CDU-Mann kritisiert, dass es im Haushalt viele ungenutzte Millionen gebe

Wie die Ideen finanziert werden sollen – darüber macht sich Dennis Thering keine großen Sorgen. Schließlich habe die Stadt Hamburg „seit 2011 stark steigende Steuereinnahmen und einen gut gefüllten Haushalt“. Anstatt den „Personalkörper in unseren Behörden aufzublähen“, würde er lieber andere Prioritäten setzen: „Wir haben viele ungenutzte Millionen im Haushalt, zum Beispiel für den Klimaschutz.

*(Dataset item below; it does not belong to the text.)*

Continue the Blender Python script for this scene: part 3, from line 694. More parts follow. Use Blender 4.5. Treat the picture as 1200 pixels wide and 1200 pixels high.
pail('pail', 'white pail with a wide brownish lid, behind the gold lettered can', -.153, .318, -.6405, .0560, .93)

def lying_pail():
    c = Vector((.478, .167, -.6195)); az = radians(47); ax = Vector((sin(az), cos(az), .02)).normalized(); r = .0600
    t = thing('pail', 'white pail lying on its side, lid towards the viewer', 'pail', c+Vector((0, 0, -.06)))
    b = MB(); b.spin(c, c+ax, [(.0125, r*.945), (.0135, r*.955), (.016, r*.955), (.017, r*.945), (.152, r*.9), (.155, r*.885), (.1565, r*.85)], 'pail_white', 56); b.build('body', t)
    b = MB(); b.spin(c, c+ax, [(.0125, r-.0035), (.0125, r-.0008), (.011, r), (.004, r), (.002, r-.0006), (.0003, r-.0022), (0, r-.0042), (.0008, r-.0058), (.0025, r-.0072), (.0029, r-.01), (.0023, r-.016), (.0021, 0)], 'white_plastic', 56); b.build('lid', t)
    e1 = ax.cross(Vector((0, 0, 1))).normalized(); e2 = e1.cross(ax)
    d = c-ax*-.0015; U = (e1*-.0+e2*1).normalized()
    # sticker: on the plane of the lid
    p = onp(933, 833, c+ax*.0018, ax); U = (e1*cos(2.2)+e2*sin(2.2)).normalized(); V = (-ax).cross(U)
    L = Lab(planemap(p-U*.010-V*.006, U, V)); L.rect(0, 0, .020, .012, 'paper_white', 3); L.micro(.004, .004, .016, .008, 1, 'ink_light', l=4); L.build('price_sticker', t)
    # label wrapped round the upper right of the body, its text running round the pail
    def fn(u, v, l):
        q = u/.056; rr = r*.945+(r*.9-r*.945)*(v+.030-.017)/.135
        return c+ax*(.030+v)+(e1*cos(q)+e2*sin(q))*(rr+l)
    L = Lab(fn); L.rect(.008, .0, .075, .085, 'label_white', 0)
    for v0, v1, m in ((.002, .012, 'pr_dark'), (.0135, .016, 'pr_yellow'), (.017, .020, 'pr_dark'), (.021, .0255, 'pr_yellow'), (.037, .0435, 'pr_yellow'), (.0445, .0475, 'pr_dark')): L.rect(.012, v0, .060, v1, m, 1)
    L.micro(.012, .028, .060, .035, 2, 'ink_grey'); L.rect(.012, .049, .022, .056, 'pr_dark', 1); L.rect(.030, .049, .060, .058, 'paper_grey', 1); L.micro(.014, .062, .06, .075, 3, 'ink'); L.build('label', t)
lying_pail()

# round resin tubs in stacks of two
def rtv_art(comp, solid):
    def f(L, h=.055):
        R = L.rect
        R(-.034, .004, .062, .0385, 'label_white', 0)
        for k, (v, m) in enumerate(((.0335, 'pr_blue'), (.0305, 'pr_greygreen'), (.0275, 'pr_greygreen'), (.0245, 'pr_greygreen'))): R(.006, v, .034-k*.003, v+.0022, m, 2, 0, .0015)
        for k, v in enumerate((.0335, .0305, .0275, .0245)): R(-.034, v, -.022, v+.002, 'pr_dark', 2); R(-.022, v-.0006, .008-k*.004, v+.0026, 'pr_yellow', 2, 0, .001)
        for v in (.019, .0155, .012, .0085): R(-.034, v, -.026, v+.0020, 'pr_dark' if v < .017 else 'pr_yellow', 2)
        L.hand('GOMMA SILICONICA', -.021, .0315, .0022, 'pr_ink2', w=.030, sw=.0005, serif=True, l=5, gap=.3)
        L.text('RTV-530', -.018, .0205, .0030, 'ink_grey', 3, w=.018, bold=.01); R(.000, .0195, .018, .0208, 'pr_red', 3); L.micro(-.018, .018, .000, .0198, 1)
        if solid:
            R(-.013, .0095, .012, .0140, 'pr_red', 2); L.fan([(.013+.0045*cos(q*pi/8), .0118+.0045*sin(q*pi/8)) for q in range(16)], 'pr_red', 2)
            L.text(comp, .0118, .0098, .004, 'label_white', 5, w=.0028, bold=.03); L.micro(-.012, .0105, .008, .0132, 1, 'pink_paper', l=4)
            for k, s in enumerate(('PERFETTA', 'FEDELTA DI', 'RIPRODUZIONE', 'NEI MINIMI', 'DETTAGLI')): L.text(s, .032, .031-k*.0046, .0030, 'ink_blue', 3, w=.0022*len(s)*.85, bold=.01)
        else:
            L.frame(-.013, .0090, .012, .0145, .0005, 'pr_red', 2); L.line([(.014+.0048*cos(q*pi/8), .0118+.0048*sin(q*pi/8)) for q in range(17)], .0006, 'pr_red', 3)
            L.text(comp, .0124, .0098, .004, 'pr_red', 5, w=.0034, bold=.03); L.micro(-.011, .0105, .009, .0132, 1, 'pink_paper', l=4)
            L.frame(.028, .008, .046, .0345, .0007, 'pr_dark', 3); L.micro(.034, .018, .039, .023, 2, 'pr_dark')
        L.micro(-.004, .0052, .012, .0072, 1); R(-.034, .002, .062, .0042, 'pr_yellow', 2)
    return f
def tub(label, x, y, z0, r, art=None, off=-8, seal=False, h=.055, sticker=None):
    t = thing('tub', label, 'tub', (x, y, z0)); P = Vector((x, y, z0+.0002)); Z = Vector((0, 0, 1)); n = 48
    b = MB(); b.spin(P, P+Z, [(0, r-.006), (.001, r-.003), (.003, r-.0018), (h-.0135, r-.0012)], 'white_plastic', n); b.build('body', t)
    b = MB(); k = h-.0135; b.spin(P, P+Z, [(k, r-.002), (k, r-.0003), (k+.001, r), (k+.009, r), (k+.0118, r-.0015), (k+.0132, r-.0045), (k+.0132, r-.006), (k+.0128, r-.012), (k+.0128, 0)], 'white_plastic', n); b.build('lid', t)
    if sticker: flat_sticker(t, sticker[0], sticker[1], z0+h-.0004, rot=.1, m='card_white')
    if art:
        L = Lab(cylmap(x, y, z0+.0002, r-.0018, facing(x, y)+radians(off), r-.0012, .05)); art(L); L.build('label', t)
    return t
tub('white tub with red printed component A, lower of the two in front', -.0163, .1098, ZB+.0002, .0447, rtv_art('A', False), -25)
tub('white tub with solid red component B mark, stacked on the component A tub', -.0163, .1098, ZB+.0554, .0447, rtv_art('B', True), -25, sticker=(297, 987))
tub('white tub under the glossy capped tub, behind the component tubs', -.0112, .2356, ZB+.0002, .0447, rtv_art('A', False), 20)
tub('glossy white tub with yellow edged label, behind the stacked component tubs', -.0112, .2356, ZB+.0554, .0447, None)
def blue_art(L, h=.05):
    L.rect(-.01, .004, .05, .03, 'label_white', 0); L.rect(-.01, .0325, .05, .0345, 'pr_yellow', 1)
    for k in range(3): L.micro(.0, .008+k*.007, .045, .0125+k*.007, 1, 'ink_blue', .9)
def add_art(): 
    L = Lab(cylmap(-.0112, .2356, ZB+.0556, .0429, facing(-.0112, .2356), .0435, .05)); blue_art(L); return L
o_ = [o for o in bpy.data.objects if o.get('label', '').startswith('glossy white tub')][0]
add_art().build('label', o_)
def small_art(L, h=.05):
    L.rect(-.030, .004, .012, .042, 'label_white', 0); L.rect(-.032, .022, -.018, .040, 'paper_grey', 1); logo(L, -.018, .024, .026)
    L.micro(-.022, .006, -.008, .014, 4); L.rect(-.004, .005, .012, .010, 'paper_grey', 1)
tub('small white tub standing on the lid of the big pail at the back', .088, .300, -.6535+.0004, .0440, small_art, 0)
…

Aber nur 30 von insgesamt 1300 städtischen Gebäuden verfügen über Photovoltaik.“

Ein weiteres Thema, das dem CDU-Mann wichtig sei, ist die innere Sicherheit in Hamburg: Man müsse die Polizeipräsenz auf der Straße wieder erhöhen und alle Menschen konsequent abschieben, die sich nicht an Recht und Ordnung halten – auch zurück nach Syrien und Afghanistan.

An dieser Stelle betont Thering, dass er „eine klare Brandmauer nach rechts“ sehe: Die AfD sei für ihn eine offen-rassistische Partei, mit der er eine Zusammenarbeit entschieden verweigere, sagt der 38-Jährige.

Dennis Thering verspricht: „Bis zur Wahl werde ich noch oft in Bergedorf sein.“ Zunächst aber soll seine Wahl zum Landesvorsitzenden bei der nächsten Sitzung des Landesausschusses am 3. April stattfinden – zwei Tage vor seinem 39. Geburtstag.